Recently though, I read Mikkel Rosengaard’s piece “Age of the Femtroll, or the Based It Girl” in Flash Art (which ironically I found on the Red Scare subreddit, but it doesn’t matter). It’s got some fun bits like:
The femtrolls and Based It Girls I meet downtown are all angry at the erosion of the American middle class. They are frustrated with the corrupt plutocracy and a corporate media that is distracting us with vapid cultural wars. The femtroll wants real material change — not diverse Disney characters and rainbow flags on Wall Street. The femtroll knows she is not being represented by a diverse figurehead at the helm of the neoliberal ship of death. She is being marketed to.
and
We were witnessing the emergence of an important new cultural figure, a female role model unlike anything we’ve seen before. We were witnessing a group of grown women so down on American hypocrisy they said, YOLO, fuck my life. If we can’t be free, at least we can be based.
In conclusion, femcel.
Although as someone who has listened to more than enough Red Scare in their lifetime, I will say, the article carries a strangely sincere unjudging edge. A lot of people like to take shots at the Red Scare and “femtrolls” and Ottessa Moshfegh, but there is something deeply relatable about them.

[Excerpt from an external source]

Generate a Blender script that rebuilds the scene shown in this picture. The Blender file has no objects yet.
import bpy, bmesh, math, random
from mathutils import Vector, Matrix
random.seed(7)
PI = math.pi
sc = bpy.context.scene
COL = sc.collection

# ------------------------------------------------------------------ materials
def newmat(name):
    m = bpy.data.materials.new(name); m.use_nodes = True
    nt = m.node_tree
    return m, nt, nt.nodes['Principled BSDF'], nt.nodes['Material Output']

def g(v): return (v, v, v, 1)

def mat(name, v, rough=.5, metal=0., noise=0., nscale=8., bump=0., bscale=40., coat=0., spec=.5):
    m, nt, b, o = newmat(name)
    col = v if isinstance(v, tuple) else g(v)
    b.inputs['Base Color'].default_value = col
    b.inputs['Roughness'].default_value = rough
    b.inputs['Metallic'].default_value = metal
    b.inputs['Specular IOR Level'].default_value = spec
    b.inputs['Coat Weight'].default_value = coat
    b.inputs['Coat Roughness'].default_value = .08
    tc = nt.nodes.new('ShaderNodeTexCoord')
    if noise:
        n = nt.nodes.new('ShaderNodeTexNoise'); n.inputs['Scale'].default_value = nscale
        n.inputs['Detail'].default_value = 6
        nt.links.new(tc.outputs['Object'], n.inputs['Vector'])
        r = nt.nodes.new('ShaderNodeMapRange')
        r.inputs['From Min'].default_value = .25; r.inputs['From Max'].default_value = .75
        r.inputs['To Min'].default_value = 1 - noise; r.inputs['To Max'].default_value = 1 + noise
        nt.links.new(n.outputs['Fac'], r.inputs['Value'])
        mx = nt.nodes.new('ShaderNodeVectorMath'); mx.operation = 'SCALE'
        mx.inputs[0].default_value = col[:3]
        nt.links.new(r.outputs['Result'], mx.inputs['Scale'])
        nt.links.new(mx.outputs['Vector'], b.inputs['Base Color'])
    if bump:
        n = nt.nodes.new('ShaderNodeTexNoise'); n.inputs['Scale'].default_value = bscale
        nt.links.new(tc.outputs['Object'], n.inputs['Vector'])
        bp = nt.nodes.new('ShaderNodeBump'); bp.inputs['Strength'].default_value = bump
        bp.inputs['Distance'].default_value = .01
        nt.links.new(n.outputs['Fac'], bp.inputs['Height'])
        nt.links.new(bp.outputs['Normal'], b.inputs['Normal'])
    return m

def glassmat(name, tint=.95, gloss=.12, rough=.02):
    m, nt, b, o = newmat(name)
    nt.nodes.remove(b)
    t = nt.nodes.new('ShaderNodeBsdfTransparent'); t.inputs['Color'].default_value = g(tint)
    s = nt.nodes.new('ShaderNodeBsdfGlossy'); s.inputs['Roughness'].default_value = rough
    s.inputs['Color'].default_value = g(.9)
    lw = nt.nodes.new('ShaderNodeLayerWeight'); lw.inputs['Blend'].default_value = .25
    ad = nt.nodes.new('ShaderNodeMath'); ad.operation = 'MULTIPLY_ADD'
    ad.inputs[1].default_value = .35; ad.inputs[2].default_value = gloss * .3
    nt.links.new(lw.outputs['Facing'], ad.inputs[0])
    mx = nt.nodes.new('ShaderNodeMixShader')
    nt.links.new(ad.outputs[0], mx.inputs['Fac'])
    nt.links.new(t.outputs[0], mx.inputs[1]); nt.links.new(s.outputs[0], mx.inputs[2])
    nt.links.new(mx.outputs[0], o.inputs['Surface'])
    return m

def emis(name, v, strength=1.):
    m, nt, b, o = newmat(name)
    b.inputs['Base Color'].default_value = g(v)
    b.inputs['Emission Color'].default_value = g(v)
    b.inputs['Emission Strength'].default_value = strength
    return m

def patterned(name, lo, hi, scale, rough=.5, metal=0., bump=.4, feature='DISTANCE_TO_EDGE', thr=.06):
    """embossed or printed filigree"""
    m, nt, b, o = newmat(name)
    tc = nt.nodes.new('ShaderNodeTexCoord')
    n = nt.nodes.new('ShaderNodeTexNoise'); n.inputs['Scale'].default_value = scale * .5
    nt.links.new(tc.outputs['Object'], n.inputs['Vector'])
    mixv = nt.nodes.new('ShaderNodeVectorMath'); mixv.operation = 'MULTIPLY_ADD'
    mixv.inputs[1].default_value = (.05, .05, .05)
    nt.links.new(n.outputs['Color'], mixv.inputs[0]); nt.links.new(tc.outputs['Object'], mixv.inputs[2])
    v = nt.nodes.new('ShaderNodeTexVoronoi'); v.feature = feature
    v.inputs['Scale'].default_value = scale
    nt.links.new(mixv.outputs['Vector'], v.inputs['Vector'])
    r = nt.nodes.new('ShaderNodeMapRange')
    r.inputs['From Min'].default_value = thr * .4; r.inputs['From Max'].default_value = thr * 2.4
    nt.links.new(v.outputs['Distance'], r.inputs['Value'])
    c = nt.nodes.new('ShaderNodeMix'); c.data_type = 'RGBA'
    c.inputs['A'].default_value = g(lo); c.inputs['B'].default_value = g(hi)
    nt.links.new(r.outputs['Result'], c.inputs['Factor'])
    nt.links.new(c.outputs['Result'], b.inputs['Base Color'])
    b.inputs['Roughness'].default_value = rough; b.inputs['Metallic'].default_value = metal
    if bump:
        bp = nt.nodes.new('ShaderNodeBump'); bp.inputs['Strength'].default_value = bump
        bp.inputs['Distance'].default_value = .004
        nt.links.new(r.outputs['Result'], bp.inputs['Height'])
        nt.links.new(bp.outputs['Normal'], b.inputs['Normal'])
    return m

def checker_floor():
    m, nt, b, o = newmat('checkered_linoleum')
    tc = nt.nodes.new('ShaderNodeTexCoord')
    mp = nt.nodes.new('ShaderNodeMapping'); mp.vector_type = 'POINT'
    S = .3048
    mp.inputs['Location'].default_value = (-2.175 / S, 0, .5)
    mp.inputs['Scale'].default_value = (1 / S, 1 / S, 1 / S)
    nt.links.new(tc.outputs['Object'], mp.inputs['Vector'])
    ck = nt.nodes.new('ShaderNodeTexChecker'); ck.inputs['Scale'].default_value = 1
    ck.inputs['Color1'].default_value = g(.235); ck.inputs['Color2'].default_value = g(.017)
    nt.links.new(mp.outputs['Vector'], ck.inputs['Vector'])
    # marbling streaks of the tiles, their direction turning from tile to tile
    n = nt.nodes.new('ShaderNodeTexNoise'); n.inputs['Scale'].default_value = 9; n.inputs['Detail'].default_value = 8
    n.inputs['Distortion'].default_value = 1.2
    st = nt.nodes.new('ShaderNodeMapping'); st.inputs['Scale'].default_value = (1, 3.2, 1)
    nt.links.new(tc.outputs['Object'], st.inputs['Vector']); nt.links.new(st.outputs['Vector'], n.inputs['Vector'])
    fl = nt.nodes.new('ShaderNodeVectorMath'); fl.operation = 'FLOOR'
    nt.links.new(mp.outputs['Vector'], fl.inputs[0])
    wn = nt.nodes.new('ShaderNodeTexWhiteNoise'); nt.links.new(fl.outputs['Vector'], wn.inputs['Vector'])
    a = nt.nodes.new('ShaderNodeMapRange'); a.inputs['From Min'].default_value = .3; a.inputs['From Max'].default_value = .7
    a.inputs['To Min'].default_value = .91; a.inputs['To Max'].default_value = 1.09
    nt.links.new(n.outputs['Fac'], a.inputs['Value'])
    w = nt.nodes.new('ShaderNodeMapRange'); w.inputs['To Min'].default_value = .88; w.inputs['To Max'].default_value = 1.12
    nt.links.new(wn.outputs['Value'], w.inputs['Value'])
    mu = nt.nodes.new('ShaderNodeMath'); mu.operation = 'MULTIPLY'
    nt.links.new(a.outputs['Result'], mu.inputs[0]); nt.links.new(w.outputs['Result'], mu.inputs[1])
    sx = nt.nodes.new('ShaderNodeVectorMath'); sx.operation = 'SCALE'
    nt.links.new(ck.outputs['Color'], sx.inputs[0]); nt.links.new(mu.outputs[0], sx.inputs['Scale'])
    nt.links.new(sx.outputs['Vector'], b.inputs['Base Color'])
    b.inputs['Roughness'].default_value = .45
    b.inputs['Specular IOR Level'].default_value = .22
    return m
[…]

When people analyze incels the conclusion is often: white, cis/het men who are, from birth, promised the world, when this privilege is confronted then they crumble and collapse, blaming women, progress, and the like for their failure. The femcel paradox is that none of these women blame progress for their failure.
In fact, they rarely are failures to begin with. The Red Scare is one of the most popular podcasts around, making (almost) $55,000 a month. In Boy Parts, Irina is a successful artist, her spiral is caused by an offer from a major gallery to show her work. My Year of Rest and Relaxation’s protagonist is a Columbia graduate (as mentioned several times) and lives a fairly comfortable lifestyle complete with an art history degree and a cushy gallery job. The only protagonist who gets close to actual hardship is the narrator of Vladimir, whose husband (maybe) raped a graduate student, but even then, the narrator makes note of how little she cares about this fact. She spends most of the book trying to cheat on her husband with the titular Vladimir and the only suffering she experiences is when her students express their discontent with her. Terrible women are not failures but feel like failures in spite of their success.
Where men can quantify their failure in a lack of sex (although this does see women as objects—their own sexual desire is quantified as success, but whatever), women have very little to signal their own failure. Women have already been systematically placed as the losers, so those who can articulate their discontentment, categorizing them as something other than “patriarchy” are often the ones who are most successful. That being said, there is a cruel juxtaposition where you have achieved, and still, there is something unaccounted for. I don’t want to say patriarchy because I think that implies that it’s men keeping them down, but rather, I think that success, for women, often comes at a cost. Anna Khachiyan, the other Red Scare host, has a truly phenomenal quote:
“I wish I could writhe around in bed all day wearing some slutty getup a man bought me, but instead I have to be an ideological freedom fighter because no one else will do it”
which I think speaks to the whole of successful/terrible women. Women are often forced to compromise between careers and family (and the men who come with the latter), and there is a bitterness in not being able to have both. Khachiyan would hate that interpretation though.
SIDE NOTE: I don’t think it’s coincidental that most of the women in these books are nameless. Red Scare hosts themselves are almost always referred to by their podcast first, then their names. In ‘capitalism’ success is defined by how well you can mesh with your success and identity, making the two things irreparable. Because I’m a disgusting literature major, the lack of names seems to symbolically prevent women from being in their own narratives. They are removed from their own lives. They are reduced to bodies. Anyway.
Back to my earlier professor proposition. There is a cloying, frankly desperate need to be seen as good—one where identities fade away into ideas fade into oblivion. It’s really easy to judge femcels or terrible women or whatever, but all anyone ever wants is just to feel a little good, and ‘society’ often gets in the way of women being truly content. Everything is a coping mechanism (including but not limited to my professors).